Nova Indústria Brasil?
José Cursino Raposo Moreira- Economista
Com a mesma forte dose de mídia empregada em outras ocasiões semelhantes e com intenções políticas claras de “mostrar serviço “no início do segundo ano do mandato, no qual, aliás, se realizam eleições municipais, como prévia das de 2026, o governo Lula acaba de lançar o NOVA INDÚSTRIA BRASIL. Este vem a ser um novo programa de estímulo à indústria brasileira, constituído de um conjunto de metas, diretrizes e medidas para este setor econômico nos próximos dez anos.
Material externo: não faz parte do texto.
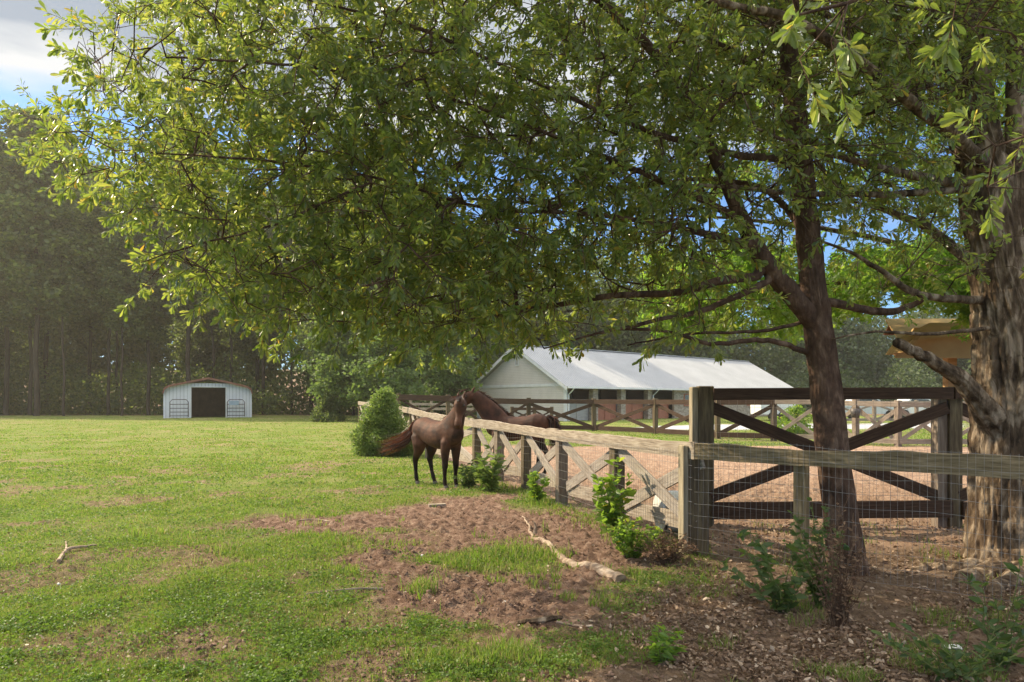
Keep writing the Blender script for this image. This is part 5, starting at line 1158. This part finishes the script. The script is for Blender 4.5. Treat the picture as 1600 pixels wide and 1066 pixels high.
g = G(683, 791); mb = MB(); mb.box((0, 0, .02), (.26, .09, .035), .3); mb.build('board_scrap', M['pale_wood'], None, label='small pale board scrap on the dirt below the horse', cat='board').location = (g.x, g.y, gz1(g.x, g.y))
# crumpled plastic scrap
g = G(1490, 1020); mb = MB(); n = 9; uu, vv = np.meshgrid(np.linspace(-.5, .5, n), np.linspace(-.5, .5, n)); zz = .05 * vn(uu * 7, vv * 7, 0, 5) + .05 * np.abs(vv)
V = np.stack([uu * .11 + .03 * vv, vv * .07, zz * .7], -1).reshape(-1, 3); i0 = np.arange(n - 1)[:, None] * n + np.arange(n - 1)[None]; mb.add(V, np.stack([i0, i0 + 1, i0 + n + 1, i0 + n], -1).reshape(-1, 4))
mb.build('plastic_scrap', M['white_plastic'], None, smooth=False, label='crumpled white plastic scrap in the leaf litter at lower right', cat='litter').location = (g.x, g.y, gz1(g.x, g.y) + .02)
for k, (px, py, lab) in enumerate([(789, 943, 'small white stone on the dirt clods at the centre'), (660, 870, 'pale pebble on the dirt left of the grass patch'), (92, 909, 'white stone lying in the left lawn')]):
    g = G(px, py); mb = MB(); mb.tube([(-.018, 0, .01), (-.009, .004, .013), (.006, -.004, .014), (.018, 0, .01)], [.004, .012, .011, .004], 7); mb.build('stone', M['white_plastic'], None, label=lab, cat='stone').location = (g.x, g.y, gz1(g.x, g.y) + .01)
# barrel lying behind the fence
b0 = P(1044, 778, 8.3); br = thing('plastic_barrel', 'white plastic barrel lying on its side behind the fence by the mossy post', 'barrel', (b0.x, b0.y, .27))
mb = MB(); yy = [-.0, .02, .05, .2, .36, .39, .41]; rr0 = [.22, .235, .24, .25, .24, .235, .2]
mb.tube([(x_ - .12, .1 * x_, 0) for x_ in yy], rr0, 28); mb.build('body', M['white_plastic'], br, smooth=True)
mb = MB(); mb.tube([(-.09, -.004, 0), (-.06, -.002, 0)], .246, 28); mb.build('hoop', M['black'], br, smooth=True)
bk = thing('feed_bucket', 'dark bucket hung on the grey post right of the leaning trunk', 'bucket', (*at_px(1333, 23.8), 1.05)); mb = MB(); mb.tube([(0, -.15, 0), (0, -.15, .15), (0, -.15, .32)], [.13, .15, .17], 14); mb.build('body', M['dark_metal'], bk, smooth=True)
mb = MB(); mb.tube([(-.16, -.15, .32), (-.08, -.15, .44), (0, -.15, .47), (.08, -.15, .44), (.16, -.15, .32)], .008, 5); mb.build('handle', M['wire'], bk)
g = G(1228, 676); bush('bush', 'bright green weedy bush beyond the arena seen under the dark rail', (*at_px(1243, 30), .2), 1.4, .9, 1.1, 150, 26, .10, M['weed_leaf'], 57)

# ------------------------------------------------------------------ haze
if HAZE > 0:
    mb = MB(); mb.box((0, 72, 19), (400, 260, 42)); m, t = mat('haze'); v = nd(t, 'ShaderNodeVolumePrincipled'); v.inputs['Color'].default_value = (1, .93, .80, 1); v.inputs['Density'].default_value = HAZE; v.inputs['Anisotropy'].default_value = .5
    o_ = nd(t, 'ShaderNodeOutputMaterial'); t.links.new(v.outputs[0], o_.inputs['Volume'])
    hz = mb.build('haze', m, None, label='pale sunlit haze hanging over the whole paddock', cat='haze', kind='stuff')
    hz.display_type = 'WIRE'
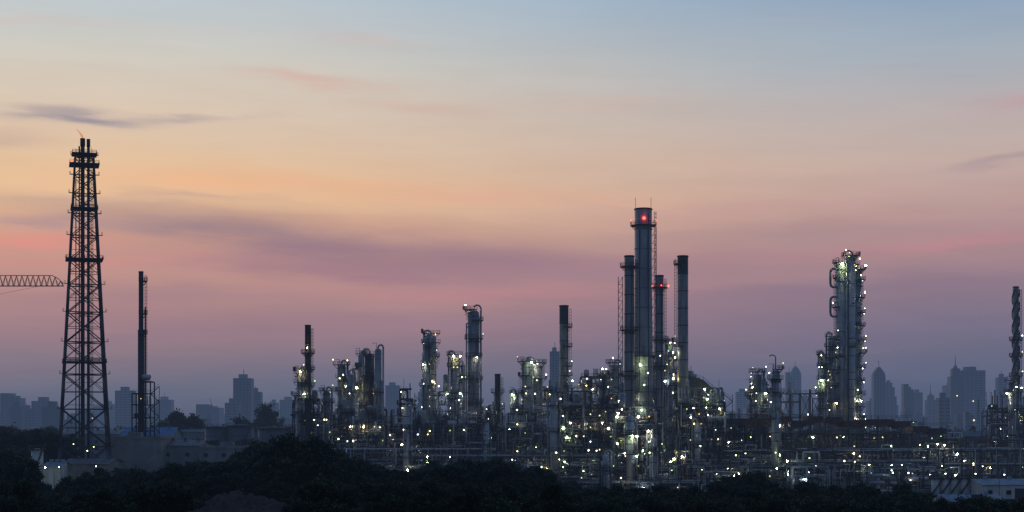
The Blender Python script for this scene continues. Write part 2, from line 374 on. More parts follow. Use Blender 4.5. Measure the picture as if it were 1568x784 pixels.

Tal como outros planos e políticas econômicas globais ou setoriais lançados em épocas anteriores, tanto por Lula, como pelos demais governos brasileiros ao longo da história nacional, este tem como seu principal instrumento de operação a concessão de crédito, via BNDES, prevendo-se um montante de R$ 300 bilhões aplicados até 2026, último ano do mandato atual de Lula. Está estruturado executivamente em seis MISSÕES, através das quais contempla metas para até 2033 e setores específicos, como agroindústria ou saúde, moradia e saneamento, alcançando ainda nichos de modernidade e sustentabilidade, a exemplo de transformação digital na indústria, bioeconomia, descarbonização e transição energética. Na última missão, o NOVA INDÚSTRIA BRASIL faz sua maior aposta política, voltando-se para a SOBERANIA E DEFESA NACIONAL, onde tem como principal meta obter, também até 2033, autonomia na produção de 50% das tecnologias críticas para a defesa. Este é um aceno claro e tentador para a área militar, cuja relação com Lula ainda não se estabilizou, em razão do alto grau de envolvimento político que passou no governo Bolsonaro.
Não obstante o preenchimento pelo NOVA INDÚSTRIA dos requisitos técnicos de trabalhos da natureza deste, a sua receptividade foi bastante desfavorável entre especialistas e na imprensa, consistindo esta sobretudo na crítica de que se trata da repetição de políticas, estratégias e instrumentos empregados em outros momentos, com o registro de fracassos e o legado de heranças prejudiciais ao desenvolvimento do país. A procedência ou não desta ressalva deve ser examinada, contudo, à luz do processo da formação histórica da indústria brasileira para seu melhor entendimento.
Inserindo-se no Modo de Produção Capitalista tardiamente, tendo sofrido modificações relevantes na sua economia a partir da Revolução Industrial muito mais através de mudanças no padrão de consumo enquanto mantinha as relações de produção internas praticamente iguais às de antes do novo modo de produção, naturalmente a indústria a surgir no Brasil nesse ambiente seria viável apenas sob o patrocínio decidido e agressivo do Estado. Sem tal apoio, o setor industrial do país não teria condições de participar competitivamente da nova divisão internacional do trabalho derivada da Revolução Industrial. Nesse contexto, então, o Brasil promoveu um bem-sucedido processo de substituição de importações de bens industriais, mediante o qual rapidamente floresceu pujante parque fabril interno e houve rápido e diversificado crescimento do PIB nacional, colocando a nação brasileira entre as grandemente industrializadas e urbanizadas no mundo, após a segunda metade do século XX.
Se tais circunstâncias permitiram a curto prazo o Brasil “queimar etapas” na marcha para a modernidade e contemporaneidade dos chamados “países centrais”, no médio e longo prazos o país carregou e arcou com as consequências desse processo de industrialização sob o patrocínio estatal, na forma de décadas de inflação, juros altos, baixa educação e PIB em trajetória errática de crescimento. Em outras palavras: tornou-se um país cheio de “nós”, decorrentes de “nossas heranças e nossas escolhas”, segundo feliz expressão da economista Zeina Latif, em seu livro sob este mesmo título, publicado em 2022.
Diante de tal compreensão, pode-se esperar um desfecho no NOVA INDÚSTRIA BRASIL semelhante ao das demais iniciativas anteriores da mesma natureza: um processo mais ou menos rápido de esvaziamento e abandono de suas iniciativas, segundo as variações da conjuntura, representadas pelos desequilíbrios fiscais, taxas de juros inibidoras de investimentos de longo prazo e, principalmente, medíocres taxas de crescimento do PIB, que nos mantêm na “armadilha da renda média”. Segundo esta, a taxa média de crescimento da renda per capita do Brasil, desde 1900 até 2019, foi de apenas 2% ao ano. Esta “nova “política seria muito mais útil se se transformasse em uma oportunidade de formação de um grande pacto nacional pelo futuro do país. Mas talvez isso já fosse novidade demais para quem está vivendo de” mais do mesmo” faz mais de 40 anos.